EXERCISE INSTRUCTIONS -
Restate the opening lines of the material below word for word, stopping after the line that contains "sc.camera = cam".
[begin RECORDED INFORMATION]
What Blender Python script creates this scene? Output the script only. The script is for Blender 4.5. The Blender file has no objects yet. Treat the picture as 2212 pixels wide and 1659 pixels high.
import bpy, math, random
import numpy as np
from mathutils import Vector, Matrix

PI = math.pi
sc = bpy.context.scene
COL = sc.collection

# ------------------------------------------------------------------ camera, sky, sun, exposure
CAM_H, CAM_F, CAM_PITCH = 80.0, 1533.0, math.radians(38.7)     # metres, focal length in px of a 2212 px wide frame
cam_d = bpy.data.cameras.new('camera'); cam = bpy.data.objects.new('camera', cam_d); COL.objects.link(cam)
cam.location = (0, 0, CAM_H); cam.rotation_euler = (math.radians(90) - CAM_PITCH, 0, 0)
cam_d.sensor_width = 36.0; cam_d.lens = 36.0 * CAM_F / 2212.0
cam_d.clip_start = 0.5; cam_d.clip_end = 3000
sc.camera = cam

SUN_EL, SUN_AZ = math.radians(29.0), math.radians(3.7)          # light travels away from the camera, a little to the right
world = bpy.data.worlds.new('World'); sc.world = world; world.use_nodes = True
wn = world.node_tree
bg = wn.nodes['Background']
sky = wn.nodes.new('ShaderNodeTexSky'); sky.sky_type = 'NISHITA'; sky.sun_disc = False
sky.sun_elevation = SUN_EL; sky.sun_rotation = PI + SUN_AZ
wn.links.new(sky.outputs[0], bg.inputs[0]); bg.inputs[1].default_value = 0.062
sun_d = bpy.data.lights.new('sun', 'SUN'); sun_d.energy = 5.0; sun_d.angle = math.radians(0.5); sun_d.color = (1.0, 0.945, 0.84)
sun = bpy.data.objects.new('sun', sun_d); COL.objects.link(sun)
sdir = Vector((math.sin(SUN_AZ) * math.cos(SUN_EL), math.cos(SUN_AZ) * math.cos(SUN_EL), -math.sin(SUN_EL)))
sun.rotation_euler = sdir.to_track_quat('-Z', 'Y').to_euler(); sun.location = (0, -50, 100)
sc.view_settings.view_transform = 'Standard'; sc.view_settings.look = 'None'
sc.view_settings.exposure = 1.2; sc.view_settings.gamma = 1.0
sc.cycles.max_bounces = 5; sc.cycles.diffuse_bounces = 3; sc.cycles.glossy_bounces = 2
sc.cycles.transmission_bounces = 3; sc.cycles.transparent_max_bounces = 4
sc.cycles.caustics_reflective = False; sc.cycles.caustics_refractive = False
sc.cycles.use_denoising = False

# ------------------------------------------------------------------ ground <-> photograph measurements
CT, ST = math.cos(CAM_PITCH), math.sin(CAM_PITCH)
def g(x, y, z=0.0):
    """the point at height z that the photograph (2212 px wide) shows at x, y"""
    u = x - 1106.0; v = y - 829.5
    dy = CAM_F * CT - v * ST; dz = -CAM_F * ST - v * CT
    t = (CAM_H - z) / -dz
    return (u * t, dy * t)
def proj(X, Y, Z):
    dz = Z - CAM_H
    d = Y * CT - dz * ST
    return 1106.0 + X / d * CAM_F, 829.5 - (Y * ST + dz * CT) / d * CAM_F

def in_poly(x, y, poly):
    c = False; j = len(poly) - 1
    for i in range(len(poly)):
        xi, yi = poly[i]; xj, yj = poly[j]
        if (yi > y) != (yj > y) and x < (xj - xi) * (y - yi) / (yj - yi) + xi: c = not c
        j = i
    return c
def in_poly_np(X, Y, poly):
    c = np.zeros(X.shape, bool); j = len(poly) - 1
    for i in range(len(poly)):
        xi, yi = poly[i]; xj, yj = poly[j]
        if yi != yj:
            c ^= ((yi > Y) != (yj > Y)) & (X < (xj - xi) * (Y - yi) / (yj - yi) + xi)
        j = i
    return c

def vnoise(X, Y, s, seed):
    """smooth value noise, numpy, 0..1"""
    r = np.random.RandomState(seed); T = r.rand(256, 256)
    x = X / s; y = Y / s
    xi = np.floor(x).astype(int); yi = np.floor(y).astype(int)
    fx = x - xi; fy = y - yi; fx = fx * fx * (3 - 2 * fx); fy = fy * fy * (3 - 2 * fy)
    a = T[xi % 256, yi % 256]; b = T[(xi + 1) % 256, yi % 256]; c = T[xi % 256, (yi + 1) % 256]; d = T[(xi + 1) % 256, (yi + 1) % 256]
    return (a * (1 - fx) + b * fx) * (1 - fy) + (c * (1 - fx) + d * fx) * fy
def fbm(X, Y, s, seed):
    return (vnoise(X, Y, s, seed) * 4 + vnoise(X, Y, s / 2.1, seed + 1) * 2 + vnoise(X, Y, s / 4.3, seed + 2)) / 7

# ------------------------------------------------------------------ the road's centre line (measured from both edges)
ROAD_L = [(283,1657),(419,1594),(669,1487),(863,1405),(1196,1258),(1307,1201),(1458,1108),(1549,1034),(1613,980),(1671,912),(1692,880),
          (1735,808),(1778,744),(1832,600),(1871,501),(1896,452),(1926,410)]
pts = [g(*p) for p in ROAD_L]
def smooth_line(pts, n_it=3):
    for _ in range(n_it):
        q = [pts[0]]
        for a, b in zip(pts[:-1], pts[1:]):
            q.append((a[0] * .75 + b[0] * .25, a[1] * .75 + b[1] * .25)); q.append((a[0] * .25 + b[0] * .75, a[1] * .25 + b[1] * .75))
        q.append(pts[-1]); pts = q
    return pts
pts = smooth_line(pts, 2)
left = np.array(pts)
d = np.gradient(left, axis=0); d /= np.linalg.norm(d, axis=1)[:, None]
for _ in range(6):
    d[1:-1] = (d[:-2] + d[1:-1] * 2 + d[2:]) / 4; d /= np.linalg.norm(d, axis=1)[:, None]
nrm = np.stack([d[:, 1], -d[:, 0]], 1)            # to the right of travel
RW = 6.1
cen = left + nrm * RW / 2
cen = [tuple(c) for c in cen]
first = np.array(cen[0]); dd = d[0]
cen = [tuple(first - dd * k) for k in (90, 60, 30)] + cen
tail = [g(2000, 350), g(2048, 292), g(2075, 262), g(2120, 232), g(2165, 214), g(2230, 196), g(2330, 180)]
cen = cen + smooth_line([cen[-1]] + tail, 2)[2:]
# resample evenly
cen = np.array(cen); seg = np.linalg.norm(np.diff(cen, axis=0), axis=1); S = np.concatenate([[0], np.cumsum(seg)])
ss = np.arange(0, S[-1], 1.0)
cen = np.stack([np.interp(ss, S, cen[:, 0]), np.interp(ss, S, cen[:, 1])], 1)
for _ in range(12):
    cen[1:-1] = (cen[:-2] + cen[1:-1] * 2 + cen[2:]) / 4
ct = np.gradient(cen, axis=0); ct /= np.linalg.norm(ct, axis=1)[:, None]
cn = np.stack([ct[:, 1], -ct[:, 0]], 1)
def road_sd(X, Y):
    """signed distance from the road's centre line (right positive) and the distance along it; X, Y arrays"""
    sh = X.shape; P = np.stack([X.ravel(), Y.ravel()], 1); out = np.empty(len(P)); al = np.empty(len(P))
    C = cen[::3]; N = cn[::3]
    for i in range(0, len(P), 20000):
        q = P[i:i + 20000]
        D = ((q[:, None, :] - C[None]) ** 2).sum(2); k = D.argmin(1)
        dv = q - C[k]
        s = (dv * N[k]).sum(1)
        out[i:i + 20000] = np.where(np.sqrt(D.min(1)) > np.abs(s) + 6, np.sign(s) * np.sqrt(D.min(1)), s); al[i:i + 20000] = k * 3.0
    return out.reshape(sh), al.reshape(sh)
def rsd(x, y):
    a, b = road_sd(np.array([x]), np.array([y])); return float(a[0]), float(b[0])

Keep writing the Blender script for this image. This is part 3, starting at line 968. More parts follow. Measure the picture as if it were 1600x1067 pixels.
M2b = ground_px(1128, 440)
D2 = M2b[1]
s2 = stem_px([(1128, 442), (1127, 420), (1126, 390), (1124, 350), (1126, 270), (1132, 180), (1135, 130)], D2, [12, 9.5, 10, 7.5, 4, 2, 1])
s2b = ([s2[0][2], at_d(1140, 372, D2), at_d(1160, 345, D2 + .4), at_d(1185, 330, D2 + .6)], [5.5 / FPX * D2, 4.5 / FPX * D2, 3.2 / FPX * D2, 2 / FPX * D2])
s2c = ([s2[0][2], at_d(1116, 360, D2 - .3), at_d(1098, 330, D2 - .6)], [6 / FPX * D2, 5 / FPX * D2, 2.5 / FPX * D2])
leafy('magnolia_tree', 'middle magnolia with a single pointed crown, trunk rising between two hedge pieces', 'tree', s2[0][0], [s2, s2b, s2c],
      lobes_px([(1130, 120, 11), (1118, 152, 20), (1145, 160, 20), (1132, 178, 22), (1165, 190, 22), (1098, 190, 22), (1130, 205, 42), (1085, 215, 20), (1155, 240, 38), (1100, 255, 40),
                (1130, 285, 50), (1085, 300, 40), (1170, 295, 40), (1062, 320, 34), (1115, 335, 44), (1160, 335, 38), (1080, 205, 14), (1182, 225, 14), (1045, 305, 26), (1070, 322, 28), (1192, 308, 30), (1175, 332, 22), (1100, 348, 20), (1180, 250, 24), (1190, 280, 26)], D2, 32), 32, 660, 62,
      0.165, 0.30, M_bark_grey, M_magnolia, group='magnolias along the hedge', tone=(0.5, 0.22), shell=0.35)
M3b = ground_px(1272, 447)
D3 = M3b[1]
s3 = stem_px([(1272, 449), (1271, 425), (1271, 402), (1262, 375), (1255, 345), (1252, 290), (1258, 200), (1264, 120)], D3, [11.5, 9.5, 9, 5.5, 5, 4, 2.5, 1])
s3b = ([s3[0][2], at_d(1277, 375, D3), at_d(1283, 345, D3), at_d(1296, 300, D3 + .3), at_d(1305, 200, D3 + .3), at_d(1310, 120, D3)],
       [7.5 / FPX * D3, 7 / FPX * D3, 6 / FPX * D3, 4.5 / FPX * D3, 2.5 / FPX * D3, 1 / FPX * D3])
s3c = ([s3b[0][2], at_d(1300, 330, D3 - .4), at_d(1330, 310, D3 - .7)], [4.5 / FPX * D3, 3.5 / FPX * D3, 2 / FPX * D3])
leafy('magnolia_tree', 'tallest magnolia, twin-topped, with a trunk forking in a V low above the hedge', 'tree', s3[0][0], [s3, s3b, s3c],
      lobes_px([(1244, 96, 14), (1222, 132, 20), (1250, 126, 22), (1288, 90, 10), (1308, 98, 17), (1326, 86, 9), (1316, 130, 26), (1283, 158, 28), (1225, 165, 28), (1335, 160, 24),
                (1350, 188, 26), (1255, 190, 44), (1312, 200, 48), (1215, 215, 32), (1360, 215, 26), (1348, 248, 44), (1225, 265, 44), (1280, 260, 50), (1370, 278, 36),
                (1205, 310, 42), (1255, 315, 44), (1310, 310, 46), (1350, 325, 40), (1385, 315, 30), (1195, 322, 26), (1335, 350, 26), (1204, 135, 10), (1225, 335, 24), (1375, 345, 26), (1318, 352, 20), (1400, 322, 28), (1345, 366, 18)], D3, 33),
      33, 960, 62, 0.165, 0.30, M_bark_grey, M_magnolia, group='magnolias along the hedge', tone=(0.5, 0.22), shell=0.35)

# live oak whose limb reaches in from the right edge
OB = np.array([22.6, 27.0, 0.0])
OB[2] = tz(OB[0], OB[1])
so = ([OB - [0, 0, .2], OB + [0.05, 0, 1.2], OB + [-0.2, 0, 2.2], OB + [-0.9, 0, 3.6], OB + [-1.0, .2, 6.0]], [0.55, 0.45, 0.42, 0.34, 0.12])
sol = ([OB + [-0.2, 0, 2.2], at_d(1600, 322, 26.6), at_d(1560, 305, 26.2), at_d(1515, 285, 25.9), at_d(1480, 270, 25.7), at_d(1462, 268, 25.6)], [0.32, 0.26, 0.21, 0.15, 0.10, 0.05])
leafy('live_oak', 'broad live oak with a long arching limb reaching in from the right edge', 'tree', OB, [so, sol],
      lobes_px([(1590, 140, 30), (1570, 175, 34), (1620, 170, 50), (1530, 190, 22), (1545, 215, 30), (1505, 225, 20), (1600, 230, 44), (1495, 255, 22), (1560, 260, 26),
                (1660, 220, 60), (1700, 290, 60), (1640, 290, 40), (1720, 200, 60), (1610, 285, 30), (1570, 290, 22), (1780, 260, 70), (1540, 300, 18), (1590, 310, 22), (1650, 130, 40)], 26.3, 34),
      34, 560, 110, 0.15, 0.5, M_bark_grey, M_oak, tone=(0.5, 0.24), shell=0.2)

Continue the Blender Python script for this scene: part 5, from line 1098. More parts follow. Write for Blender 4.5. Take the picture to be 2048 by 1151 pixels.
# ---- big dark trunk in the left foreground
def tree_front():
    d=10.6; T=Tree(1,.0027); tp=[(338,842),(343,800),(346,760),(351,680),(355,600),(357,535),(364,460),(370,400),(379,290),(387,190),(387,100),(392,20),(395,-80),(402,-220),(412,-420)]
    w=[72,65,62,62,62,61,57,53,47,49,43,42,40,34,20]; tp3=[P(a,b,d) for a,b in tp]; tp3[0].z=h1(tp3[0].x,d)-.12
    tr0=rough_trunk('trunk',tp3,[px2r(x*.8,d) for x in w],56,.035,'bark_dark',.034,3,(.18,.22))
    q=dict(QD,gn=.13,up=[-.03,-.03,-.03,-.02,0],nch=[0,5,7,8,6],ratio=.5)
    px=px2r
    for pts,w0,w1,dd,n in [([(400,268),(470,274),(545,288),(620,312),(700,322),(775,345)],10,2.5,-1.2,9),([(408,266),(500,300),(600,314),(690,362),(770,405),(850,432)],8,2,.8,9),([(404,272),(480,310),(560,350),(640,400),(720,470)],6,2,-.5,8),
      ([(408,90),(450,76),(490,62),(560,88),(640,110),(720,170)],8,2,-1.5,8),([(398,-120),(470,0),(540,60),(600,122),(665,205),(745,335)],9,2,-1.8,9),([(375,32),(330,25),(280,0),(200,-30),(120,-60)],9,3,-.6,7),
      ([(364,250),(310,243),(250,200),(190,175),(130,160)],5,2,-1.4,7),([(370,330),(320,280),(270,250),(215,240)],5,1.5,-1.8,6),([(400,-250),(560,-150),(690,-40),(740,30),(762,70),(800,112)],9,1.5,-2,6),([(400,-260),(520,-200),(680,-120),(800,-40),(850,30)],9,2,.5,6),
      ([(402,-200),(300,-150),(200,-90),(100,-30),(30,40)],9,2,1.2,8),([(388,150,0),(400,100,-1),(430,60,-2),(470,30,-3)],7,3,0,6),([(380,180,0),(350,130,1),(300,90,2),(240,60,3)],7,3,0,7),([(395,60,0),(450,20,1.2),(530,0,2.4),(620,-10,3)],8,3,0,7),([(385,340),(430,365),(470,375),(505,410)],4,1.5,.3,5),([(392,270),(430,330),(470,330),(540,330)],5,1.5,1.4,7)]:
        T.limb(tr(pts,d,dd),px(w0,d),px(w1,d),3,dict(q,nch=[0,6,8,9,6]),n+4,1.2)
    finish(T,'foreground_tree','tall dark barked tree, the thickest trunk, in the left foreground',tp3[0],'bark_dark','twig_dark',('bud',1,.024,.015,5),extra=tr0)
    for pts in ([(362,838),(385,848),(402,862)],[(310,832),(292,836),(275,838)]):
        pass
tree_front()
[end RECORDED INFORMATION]
FINISHED EXERCISE -
What Blender Python script creates this scene? Output the script only. The script is for Blender 4.5. The Blender file has no objects yet. Treat the picture as 2212 pixels wide and 1659 pixels high.
import bpy, math, random
import numpy as np
from mathutils import Vector, Matrix

PI = math.pi
sc = bpy.context.scene
COL = sc.collection

# ------------------------------------------------------------------ camera, sky, sun, exposure
CAM_H, CAM_F, CAM_PITCH = 80.0, 1533.0, math.radians(38.7)     # metres, focal length in px of a 2212 px wide frame
cam_d = bpy.data.cameras.new('camera'); cam = bpy.data.objects.new('camera', cam_d); COL.objects.link(cam)
cam.location = (0, 0, CAM_H); cam.rotation_euler = (math.radians(90) - CAM_PITCH, 0, 0)
cam_d.sensor_width = 36.0; cam_d.lens = 36.0 * CAM_F / 2212.0
cam_d.clip_start = 0.5; cam_d.clip_end = 3000
sc.camera = cam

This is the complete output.